WHAT IS BEING ASKED →
Copy out the data exactly, leaving the pictures behind.
** start of DATASET EXCERPTS **
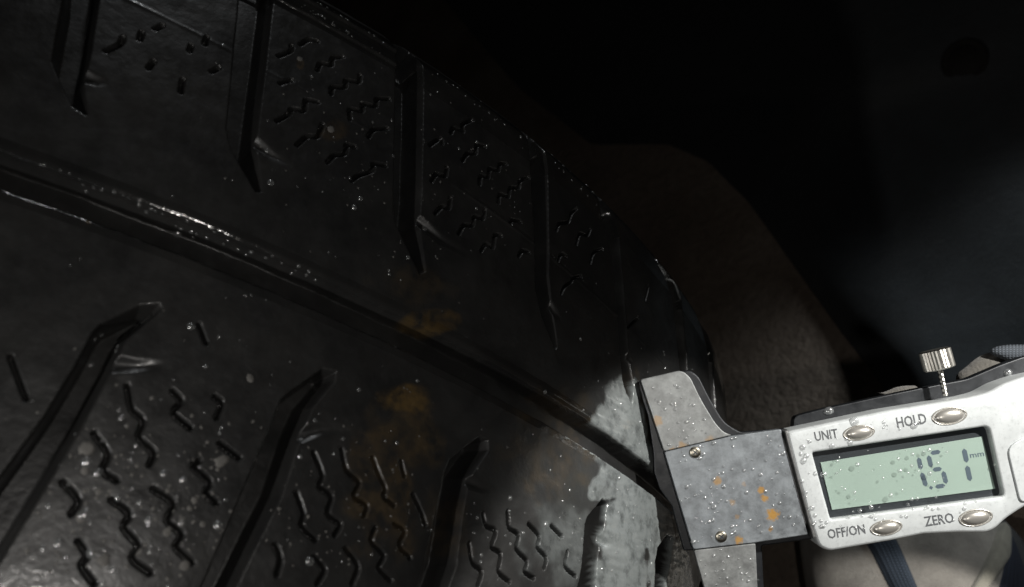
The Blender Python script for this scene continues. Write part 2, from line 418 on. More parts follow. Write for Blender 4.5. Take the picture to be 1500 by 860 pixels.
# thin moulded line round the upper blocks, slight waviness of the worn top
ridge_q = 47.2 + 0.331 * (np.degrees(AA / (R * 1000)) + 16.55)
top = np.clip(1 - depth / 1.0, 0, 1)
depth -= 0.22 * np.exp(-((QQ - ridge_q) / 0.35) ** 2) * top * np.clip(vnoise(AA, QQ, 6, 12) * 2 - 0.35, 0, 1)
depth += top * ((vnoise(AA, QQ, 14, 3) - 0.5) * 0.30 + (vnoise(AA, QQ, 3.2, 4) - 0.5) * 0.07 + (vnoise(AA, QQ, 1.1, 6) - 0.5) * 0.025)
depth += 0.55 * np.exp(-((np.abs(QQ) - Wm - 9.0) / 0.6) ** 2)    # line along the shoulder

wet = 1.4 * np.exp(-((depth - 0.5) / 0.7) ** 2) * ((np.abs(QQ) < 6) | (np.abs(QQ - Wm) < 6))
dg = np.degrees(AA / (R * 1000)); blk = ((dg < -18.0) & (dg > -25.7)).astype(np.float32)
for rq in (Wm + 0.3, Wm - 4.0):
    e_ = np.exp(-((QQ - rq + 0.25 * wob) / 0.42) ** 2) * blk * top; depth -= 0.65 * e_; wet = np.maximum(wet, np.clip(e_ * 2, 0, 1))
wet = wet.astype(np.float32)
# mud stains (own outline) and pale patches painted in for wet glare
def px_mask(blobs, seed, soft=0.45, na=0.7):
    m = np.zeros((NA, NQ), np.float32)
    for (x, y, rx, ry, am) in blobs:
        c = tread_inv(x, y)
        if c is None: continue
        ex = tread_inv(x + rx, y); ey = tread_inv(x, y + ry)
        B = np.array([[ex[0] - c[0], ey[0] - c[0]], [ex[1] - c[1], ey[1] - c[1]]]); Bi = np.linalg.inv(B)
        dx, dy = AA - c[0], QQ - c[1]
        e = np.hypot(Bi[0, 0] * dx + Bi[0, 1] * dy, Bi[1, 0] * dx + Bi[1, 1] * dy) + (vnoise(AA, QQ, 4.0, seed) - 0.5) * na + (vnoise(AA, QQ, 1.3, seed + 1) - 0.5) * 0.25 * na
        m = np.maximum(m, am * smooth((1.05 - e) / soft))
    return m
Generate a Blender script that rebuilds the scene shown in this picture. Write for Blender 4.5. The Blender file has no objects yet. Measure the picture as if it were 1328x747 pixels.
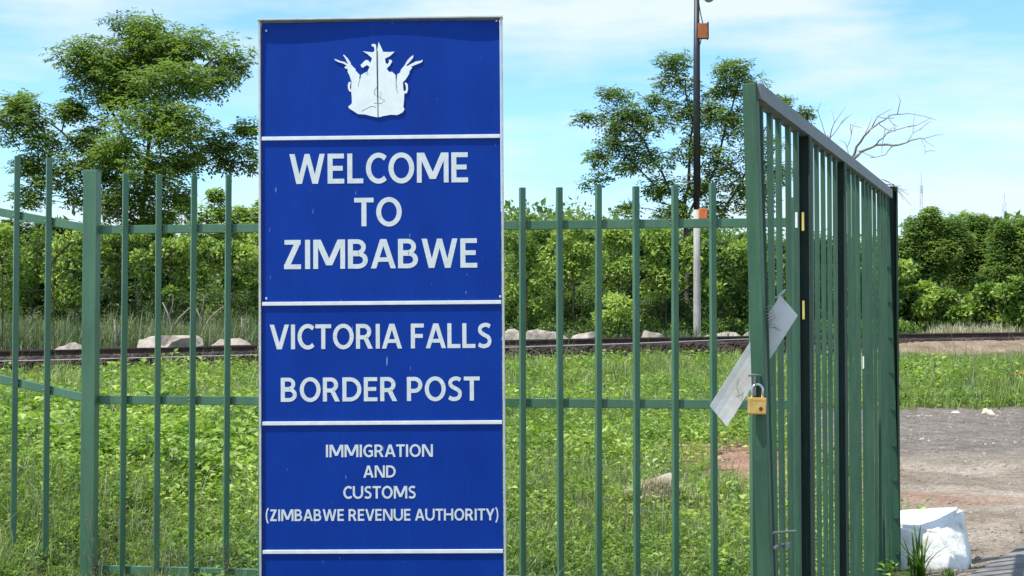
** end of DATASET EXCERPTS **
EXERCISE ANSWER →
The Blender Python script for this scene continues. Write part 2, from line 418 on. More parts follow. Write for Blender 4.5. Take the picture to be 1500 by 860 pixels.
# thin moulded line round the upper blocks, slight waviness of the worn top
ridge_q = 47.2 + 0.331 * (np.degrees(AA / (R * 1000)) + 16.55)
top = np.clip(1 - depth / 1.0, 0, 1)
depth -= 0.22 * np.exp(-((QQ - ridge_q) / 0.35) ** 2) * top * np.clip(vnoise(AA, QQ, 6, 12) * 2 - 0.35, 0, 1)
depth += top * ((vnoise(AA, QQ, 14, 3) - 0.5) * 0.30 + (vnoise(AA, QQ, 3.2, 4) - 0.5) * 0.07 + (vnoise(AA, QQ, 1.1, 6) - 0.5) * 0.025)
depth += 0.55 * np.exp(-((np.abs(QQ) - Wm - 9.0) / 0.6) ** 2)    # line along the shoulder

wet = 1.4 * np.exp(-((depth - 0.5) / 0.7) ** 2) * ((np.abs(QQ) < 6) | (np.abs(QQ - Wm) < 6))
dg = np.degrees(AA / (R * 1000)); blk = ((dg < -18.0) & (dg > -25.7)).astype(np.float32)
for rq in (Wm + 0.3, Wm - 4.0):
    e_ = np.exp(-((QQ - rq + 0.25 * wob) / 0.42) ** 2) * blk * top; depth -= 0.65 * e_; wet = np.maximum(wet, np.clip(e_ * 2, 0, 1))
wet = wet.astype(np.float32)
# mud stains (own outline) and pale patches painted in for wet glare
def px_mask(blobs, seed, soft=0.45, na=0.7):
    m = np.zeros((NA, NQ), np.float32)
    for (x, y, rx, ry, am) in blobs:
        c = tread_inv(x, y)
        if c is None: continue
        ex = tread_inv(x + rx, y); ey = tread_inv(x, y + ry)
        B = np.array([[ex[0] - c[0], ey[0] - c[0]], [ex[1] - c[1], ey[1] - c[1]]]); Bi = np.linalg.inv(B)
        dx, dy = AA - c[0], QQ - c[1]
        e = np.hypot(Bi[0, 0] * dx + Bi[0, 1] * dy, Bi[1, 0] * dx + Bi[1, 1] * dy) + (vnoise(AA, QQ, 4.0, seed) - 0.5) * na + (vnoise(AA, QQ, 1.3, seed + 1) - 0.5) * 0.25 * na
        m = np.maximum(m, am * smooth((1.05 - e) / soft))
    return m
Generate a Blender script that rebuilds the scene shown in this picture. Write for Blender 4.5. The Blender file has no objects yet. Measure the picture as if it were 1328x747 pixels.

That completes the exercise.